By Myrtha Casanova

The European Union is built on the cornerstone of diversity. There are 27 members states (with Croatia becoming a member shortly) with their own governance systems, 23 official languages, 271 regions and countless ethnic, cultural and religious communities living in Europe.

The Diversity in Europe research carried out a decade ago showed that in 2000 some 20 percent of companies based in northern Europe were involved in managing diversity. While in southern Europe only one company per thousand was aware of diversity as a strategic corporate issue.

Only a few years later, in 2008, the Continuing the Diversity Journey project, with the European Union’s financial support, showed a spectacular change in attitudes and practices of the business community. It clearly demonstrated that 63 percent of larger companies in Europe were carrying out diversity and inclusion policies.

However, the study also confirmed that only five percent of small and medium enterprises were aware of diversity as a business case. Furthermore, only 9.7 percent of third level education institutions included diversity in their policies and some are still working towards the introduction of diversity as an academic subject.

Back in 2000 two European directives on equal treatment were adopted. One deals comprehensively with race discrimination in all walks of life. The other focuses on employment-related discrimination on the grounds of age, disability, religion or belief and sexual orientation. However, after a decade of the existence of the EU, equality law, discrimination, prejudices, and stereotypes still continue to prevent millions of people from fully achieving their potential and companies to benefit from their talents. Diversity is an asset, a great force for Europe that has to be cultivated and fostered, especially in difficult times of economic hardship.

Diversity charters can therefore play an essential role in bringing about a change in Europe.

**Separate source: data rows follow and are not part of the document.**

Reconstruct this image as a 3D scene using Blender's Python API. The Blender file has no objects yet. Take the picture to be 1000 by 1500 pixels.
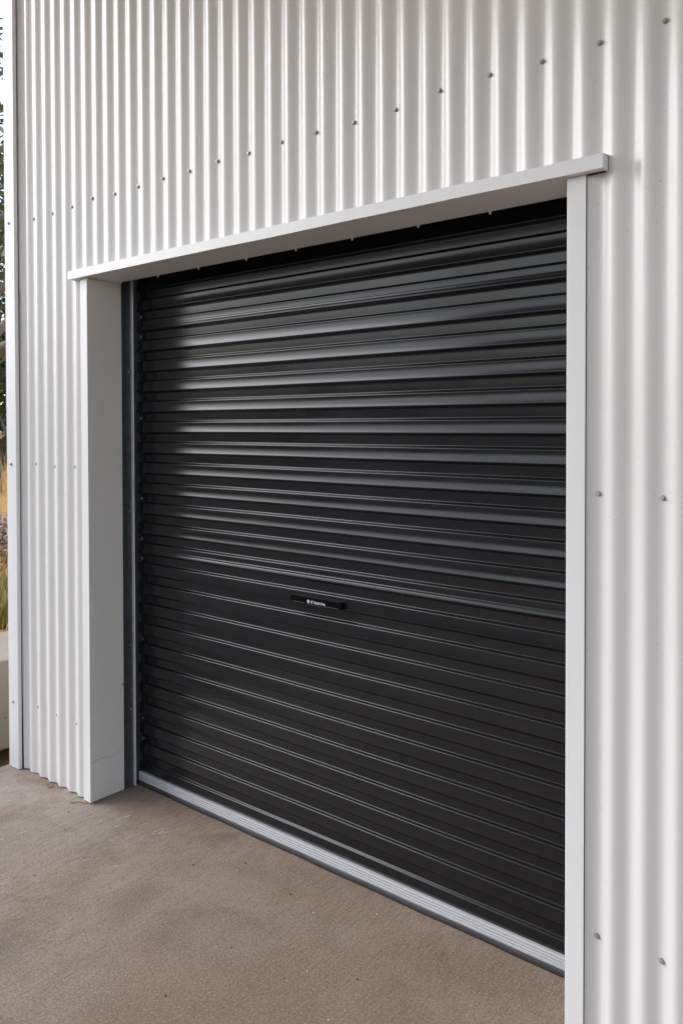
import bpy, bmesh, math, random
import numpy as np
from mathutils import Vector, Matrix
R = math.radians
scene = bpy.context.scene
col = scene.collection

# ------------------------------------------------------------ camera
CAM = Vector((0.6264, -1.9308, 1.5625))
yaw, pitch, roll = 0.6911, 0.0179, -0.0018
cdat = bpy.data.cameras.new('camera')
cam = bpy.data.objects.new('camera', cdat)
col.objects.link(cam)
fw = Vector((-math.sin(yaw), math.cos(yaw), 0)); rt = Vector((math.cos(yaw), math.sin(yaw), 0)); up = Vector((0, 0, 1))
fw2 = fw*math.cos(pitch) - up*math.sin(pitch); up2 = up*math.cos(pitch) + fw*math.sin(pitch)
r3 = rt*math.cos(roll) + up2*math.sin(roll); u3 = up2*math.cos(roll) - rt*math.sin(roll)
m = Matrix((r3, u3, -fw2)).transposed().to_4x4(); m.translation = CAM
cam.matrix_world = m
cdat.sensor_fit = 'HORIZONTAL'; cdat.sensor_width = 36.0
cdat.lens = 1190.7/1000*36.0
cdat.shift_y = -(750-646.75)/1000.0
cdat.clip_start = 0.05; cdat.clip_end = 2000
scene.camera = cam

# ------------------------------------------------------------ light
SUN_EL, SUN_AZ = 33.0, 242.0        # azimuth from +y towards +x: bright hazy overcast, brightest to the left of the shed
w = bpy.data.worlds.new('World'); scene.world = w; w.use_nodes = True
nt = w.node_tree; bg = nt.nodes['Background']
sky = nt.nodes.new('ShaderNodeTexSky'); sky.sky_type = 'NISHITA'; sky.sun_disc = False
sky.sun_elevation = R(SUN_EL); sky.sun_rotation = R(SUN_AZ)
sky.dust_density = 1.0; sky.air_density = 1.0; sky.ozone_density = 1.0
hs = nt.nodes.new('ShaderNodeHueSaturation'); hs.inputs['Saturation'].default_value = 0.5
nt.links.new(sky.outputs[0], hs.inputs['Color']); nt.links.new(hs.outputs[0], bg.inputs[0]); bg.inputs[1].default_value = 0.15
sd = bpy.data.lights.new('sun', 'SUN'); sd.energy = 1.0; sd.angle = R(46); sd.color = (0.92, 0.95, 1.0)
so = bpy.data.objects.new('sun', sd); col.objects.link(so)
dsun = Vector((math.sin(R(SUN_AZ))*math.cos(R(SUN_EL)), math.cos(R(SUN_AZ))*math.cos(R(SUN_EL)), math.sin(R(SUN_EL))))
so.rotation_euler = dsun.to_track_quat('Z', 'Y').to_euler(); so.location = (0, 10, 20)
scene.view_settings.view_transform = 'Standard'; scene.view_settings.look = 'None'
scene.view_settings.exposure = 1.1; scene.view_settings.gamma = 1.0

# ------------------------------------------------------------ helpers
def tag(o, label=None, cat=None, group=None, kind=None):
    if label: o['label'] = label
    if cat: o['category'] = cat
    if group: o['group'] = group
    if kind: o['kind'] = kind
    return o

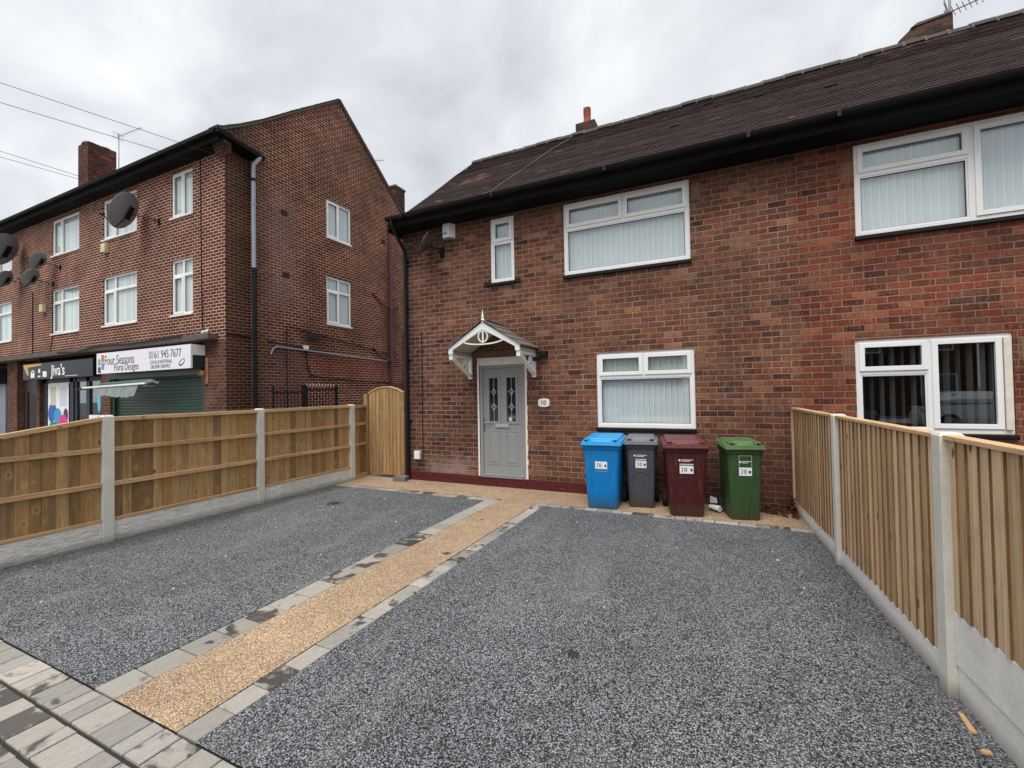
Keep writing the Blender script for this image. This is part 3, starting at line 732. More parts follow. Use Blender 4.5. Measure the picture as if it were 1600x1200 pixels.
# ---- chimneys of the pair
def lathe(mb, c, prof, seg=20, tone=.5):
    mb.loft([[(c[0]+r_*math.cos(2*math.pi*k/seg), c[1]+r_*math.sin(2*math.pi*k/seg), c[2]+z) for k in range(seg)] for r_, z in prof], tone=tone)
ch = MB(); ch.box(-2.88, -2.42, 9.99, 10.5, 7.2, 8.0); chim = ch.build('chimney', BR_STACK, roof10)
cp = MB(); cp.loft([[(-2.88, 9.99, 8.0), (-2.42, 9.99, 8.0), (-2.42, 10.5, 8.0), (-2.88, 10.5, 8.0)], [(-2.78, 10.08, 8.06), (-2.5, 10.08, 8.06), (-2.5, 10.4, 8.06), (-2.78, 10.4, 8.06)]]); cp.build('flaunching', MORTAR, chim)
po = MB(); lathe(po, (-2.65, 10.2, 8.05), [(.1, 0), (.1, .03), (.088, .04), (.082, .2), (.088, .21), (.09, .235), (.082, .24), (.08, .26), (.09, .265), (.09, .28), (.08, .285), (.08, .305), (.09, .31), (.09, .325), (.08, .33), (.08, .35), (.09, .355), (.088, .375), (.06, .395)], 20)
po.build('chimney_pot', TERRA, chim, smooth=True)
ch = MB(); ch.prism([(2.98, 7.35), (3.86, 7.35), (3.86, 8.12), (3.3, 8.04), (3.12, 7.88)], 10.05, 10.7); chim2 = ch.build('chimney', BR_STACK, roofN)
cp = MB(); cp.prism([(3.29, 8.05), (3.86, 8.125), (3.86, 8.15), (3.5, 8.12), (3.38, 8.11)], 10.03, 10.72); cp.build('flaunching', MORTAR, chim2)
# seam of cement between roofs / cable over the tiles
cb = MB(); pts = []
for k in range(13):
    s_ = .35 + k*(plen(EAVE)-.5)/12; y_, z_, ty, tz = arc(EAVE, s_); pts.append((-3.75+.85*(k/12)**1.3, y_-tz*.03, z_+ty*.03))
cb.tube(pts, .006, 5); cb.build('aerial_cable', LEAD, roof10)

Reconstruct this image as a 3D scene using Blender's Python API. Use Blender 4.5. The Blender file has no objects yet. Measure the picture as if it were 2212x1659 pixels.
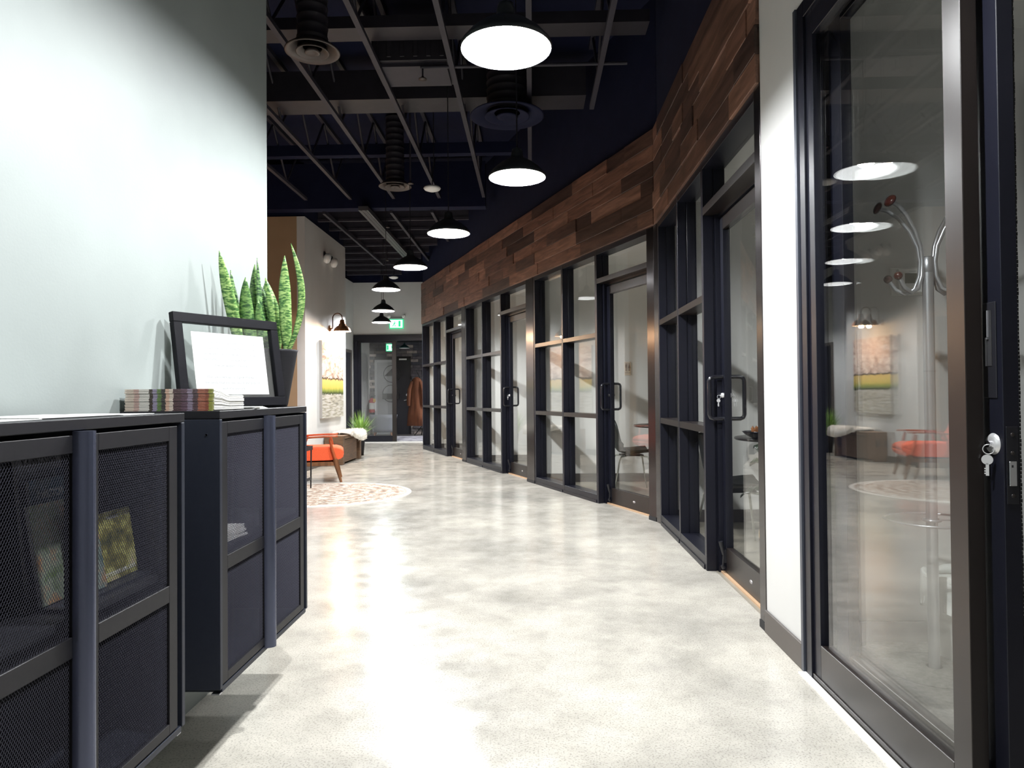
import bpy, bmesh, math, random
from mathutils import Vector, Matrix
random.seed(7)
S = bpy.context.scene
COL = S.collection
PI = math.pi
R = math.radians

# ------------------------------------------------------------------ camera
cam_d = bpy.data.cameras.new('camera'); cam = bpy.data.objects.new('camera', cam_d); COL.objects.link(cam)
cam_d.sensor_width = 36; cam_d.lens = 1523.57/2212*36; cam_d.clip_start = 0.02; cam_d.clip_end = 100
yaw, pit, rol = -0.0282, 0.0141, 0.0084
fwd = Vector((math.sin(yaw)*math.cos(pit), math.cos(yaw)*math.cos(pit), math.sin(pit)))
rgt = Vector((math.cos(yaw), -math.sin(yaw), 0)); dwn = fwd.cross(rgt)
r2 = rgt*math.cos(rol)+dwn*math.sin(rol); d2 = -rgt*math.sin(rol)+dwn*math.cos(rol)
cam.matrix_world = Matrix(((r2.x, -d2.x, -fwd.x, 0), (r2.y, -d2.y, -fwd.y, 0), (r2.z, -d2.z, -fwd.z, 1.12), (0, 0, 0, 1)))
S.camera = cam

# ------------------------------------------------------------------ world, exposure, sampling
w = bpy.data.worlds.new('world'); S.world = w; w.use_nodes = True
w.node_tree.nodes['Background'].inputs[0].default_value = (0.55, 0.62, 0.75, 1)
w.node_tree.nodes['Background'].inputs[1].default_value = 0.05
S.view_settings.view_transform = 'Standard'; S.view_settings.look = 'None'
S.view_settings.gamma = 1; S.view_settings.use_curve_mapping = False
S.view_settings.exposure = 0.0
cy = S.cycles
cy.max_bounces = 10; cy.diffuse_bounces = 5; cy.glossy_bounces = 5; cy.transparent_max_bounces = 24
cy.transmission_bounces = 6; cy.sample_clamp_indirect = 4; cy.sample_clamp_direct = 0
cy.use_denoising = True; cy.caustics_reflective = False; cy.caustics_refractive = False
P_PENDANT = 275; P_SCONCE = 85
C_PENDANT = (0.97, 0.99, 1.0); C_SCONCE = (1.0, 0.62, 0.33)

# ------------------------------------------------------------------ materials
def nt(name):
    m = bpy.data.materials.new(name); m.use_nodes = True
    n = m.node_tree; return m, n, n.nodes['Principled BSDF']
def plain(name, c, rough=0.5, metal=0.0, spec=0.5, coat=0.0, emit=None, es=0):
    m, n, p = nt(name)
    p.inputs['Base Color'].default_value = (*c, 1); p.inputs['Roughness'].default_value = rough
    p.inputs['Metallic'].default_value = metal; p.inputs['Specular IOR Level'].default_value = spec
    p.inputs['Coat Weight'].default_value = coat
    if emit: p.inputs['Emission Color'].default_value = (*emit, 1); p.inputs['Emission Strength'].default_value = es
    m.diffuse_color = (*c, 1)
    return m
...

Diversity charters are initiatives to which companies voluntarily adhere to as a sign of commitment to accepting, appreciating, and integrating diversity within their corporate culture. They operate mostly as private initiatives of companies collaborating with the administration and social agents to create awareness regarding the benefits of diversity.

The role of diversity charters is to create awareness and encourage the participation of both the business community and public administration in fostering diversity policies in their countries. In addition, their representatives act as social agents who raise awareness and give support to a broad range of communities. They often create tools and promote exchange of experiences to increase companies’ efficiency and innovation.

The Diversity Exchange Platform supported by the European Commission provides a meeting point for the organizations running the national diversity charters. At this platform the organizations can exchange experiences, best practices, tools and signatories throughout the European Union.

Presently there are eight charters operating in the member states of the European Union (France, Germany, Spain, Italy, Austria, Sweden, Belgium and Poland) and five more are expected to be launched before the end of this year. The ultimate objective is to have in the near future an organization running a diversity charter in each European member state.